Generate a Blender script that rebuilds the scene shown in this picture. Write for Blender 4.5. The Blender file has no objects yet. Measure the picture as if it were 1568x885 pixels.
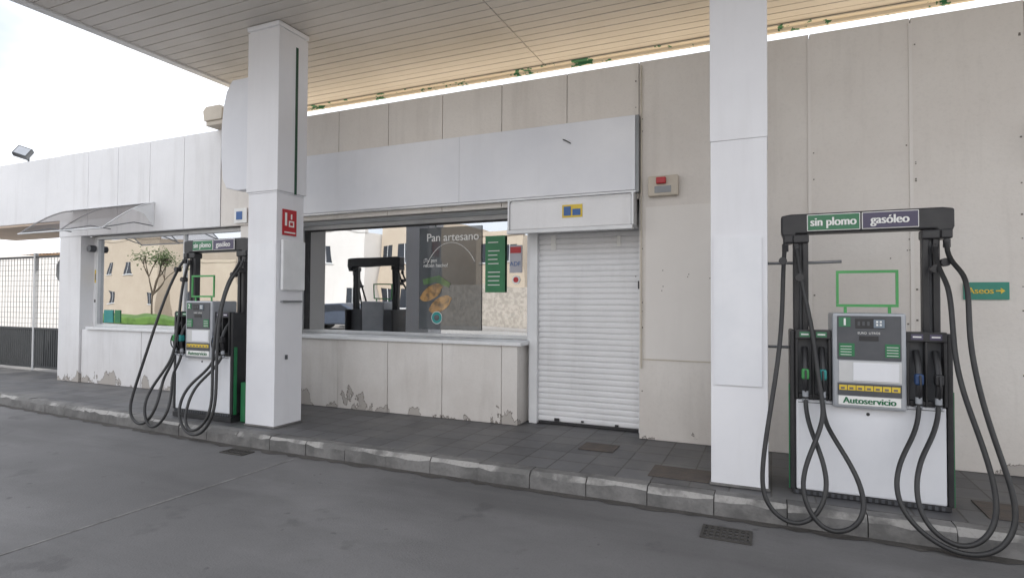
import bpy, bmesh, math, random
from mathutils import Vector, Matrix
random.seed(7)
S=bpy.context.scene
S.view_settings.view_transform='Standard'
S.view_settings.look='None'; S.view_settings.exposure=0
COL=S.collection
R=math.radians

# ---------------- materials ----------------
def nd(nt,t,**k):
    n=nt.nodes.new(t)
    for a,b in k.items(): setattr(n,a,b)
    return n
def mat(name,c1,c2=None,scale=3,rough=.6,metal=0,bump=0,bscale=60,streak=0,peel=None,fine=.0,spec=.5,lo=.35,hi=.65,spots=0,detail=4,drag=0):
    m=bpy.data.materials.new(name); m.use_nodes=True; nt=m.node_tree; L=nt.links
    b=nt.nodes['Principled BSDF']; b.inputs['Roughness'].default_value=rough; b.inputs['Metallic'].default_value=metal
    b.inputs['Specular IOR Level'].default_value=spec
    if c2 is None: c2=tuple(v*.86 for v in c1)
    tc=nd(nt,'ShaderNodeTexCoord'); src=tc.outputs['Object']
    def noise(vec,sc,det,rg=.6):
        n=nd(nt,'ShaderNodeTexNoise'); n.inputs['Scale'].default_value=sc; n.inputs['Detail'].default_value=det; n.inputs['Roughness'].default_value=rg
        L.new(vec,n.inputs['Vector']); return n.outputs['Fac']
    def rng(v,a,bb,t=1):
        r=nd(nt,'ShaderNodeMapRange'); r.inputs[1].default_value=a; r.inputs[2].default_value=bb; r.inputs[4].default_value=t; L.new(v,r.inputs[0]); return r.outputs[0]
    def mapped(vec,s):
        mp=nd(nt,'ShaderNodeMapping'); mp.inputs['Scale'].default_value=s; L.new(vec,mp.inputs[0]); return mp.outputs[0]
    def darken(out,facsock,colr):
        q=nd(nt,'ShaderNodeMix',data_type='RGBA'); L.new(facsock,q.inputs[0]); L.new(out,q.inputs[6]); q.inputs[7].default_value=(*colr,1); return q.outputs[2]
    mx=nd(nt,'ShaderNodeMix',data_type='RGBA'); mx.inputs[6].default_value=(*c1,1); mx.inputs[7].default_value=(*c2,1)
    L.new(rng(noise(src,scale,detail),lo,hi),mx.inputs[0]); out=mx.outputs[2]
    if fine: out=darken(out,rng(noise(src,38,3),.5,.75,fine*4),tuple(v*.5 for v in c1))
    if streak: out=darken(out,rng(noise(mapped(src,(5,5,.5)),1.1,4),.52,.8,streak),(.28,.25,.22))
    if drag:
        out=darken(out,rng(noise(mapped(src,(.28,1.6,1)),1.0,5),.50,.72,drag),tuple(v*.5 for v in c1))
        out=darken(out,rng(noise(mapped(src,(.5,.9,1)),.8,6),.52,.75,drag),tuple(min(1,v*1.5) for v in c1))
    if spots:
        out=darken(out,rng(noise(src,2.1,3),.63,.70,spots),tuple(v*.45 for v in c1))
        out=darken(out,rng(noise(src,7.0,2),.70,.74,spots),tuple(v*.35 for v in c1))
    if peel is not None:
        g=nd(nt,'ShaderNodeNewGeometry'); sx=nd(nt,'ShaderNodeSeparateXYZ'); L.new(g.outputs['Position'],sx.inputs[0])
        f=noise(mapped(g.outputs['Position'],(1,1,.55)),3.0,7,.62)
        a=nd(nt,'ShaderNodeMath',operation='MULTIPLY_ADD'); a.inputs[1].default_value=1.6; a.inputs[2].default_value=-.8+.15+peel; L.new(f,a.inputs[0])
        s=nd(nt,'ShaderNodeMath',operation='SUBTRACT'); L.new(a.outputs[0],s.inputs[0]); L.new(sx.outputs[2],s.inputs[1])
        out=darken(out,rng(s.outputs[0],-.9,.1,.25),(.36,.31,.27))
        out=darken(out,rng(s.outputs[0],-.022,-.012),(.16,.14,.125))
        out=darken(out,rng(s.outputs[0],0,.01),(.42,.39,.36))
    L.new(out,b.inputs['Base Color'])
    if bump:
        bp=nd(nt,'ShaderNodeBump'); bp.inputs['Strength'].default_value=bump; bp.inputs['Distance'].default_value=.01
        L.new(noise(src,bscale,3),bp.inputs['Height']); L.new(bp.outputs[0],b.inputs['Normal'])
    return m

M={}
M['beige']=mat('beige_wall_paint',(.77,.735,.69),(.71,.67,.625),.9,.75,bump=.25,bscale=30,streak=.18,peel=-.12,fine=.025)
M['beigelow']=mat('beige_low_wall_paint',(.74,.715,.685),(.67,.64,.605),1.3,.75,bump=.25,bscale=30,streak=.25,peel=.01,fine=.03)
M['beige2']=mat('beige_patch_paint',(.79,.76,.72),(.75,.715,.675),.8,.7,bump=.2,bscale=25,streak=.06)
M['white']=mat('white_panel',(.80,.81,.84),(.70,.715,.76),.7,.36,streak=.08,fine=.008)
M['whitep']=mat('white_pillar_panel',(.82,.825,.85),(.75,.755,.785),.7,.42,streak=.09,fine=.006,bump=.06,bscale=2)
M['whitew']=mat('white_wall_paint',(.79,.79,.80),(.73,.73,.74),1.0,.7,bump=.2,bscale=30,streak=.18,peel=.04,fine=.015)
M['pumpw']=mat('pump_white',(.80,.81,.84),(.74,.755,.79),2,.28,streak=.12,fine=.006)
M['gap']=mat('joint_dark',(.20,.18,.16),None,5,.9)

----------

* **Work to complete**: Look at the listing and set down only the lines from its start through the line with "R=math.radians", word for word and without pictures.

* **Worked solution**:
Generate a Blender script that rebuilds the scene shown in this picture. Write for Blender 4.5. The Blender file has no objects yet. Measure the picture as if it were 1568x885 pixels.
import bpy, bmesh, math, random
from mathutils import Vector, Matrix
random.seed(7)
S=bpy.context.scene
S.view_settings.view_transform='Standard'
S.view_settings.look='None'; S.view_settings.exposure=0
COL=S.collection
R=math.radians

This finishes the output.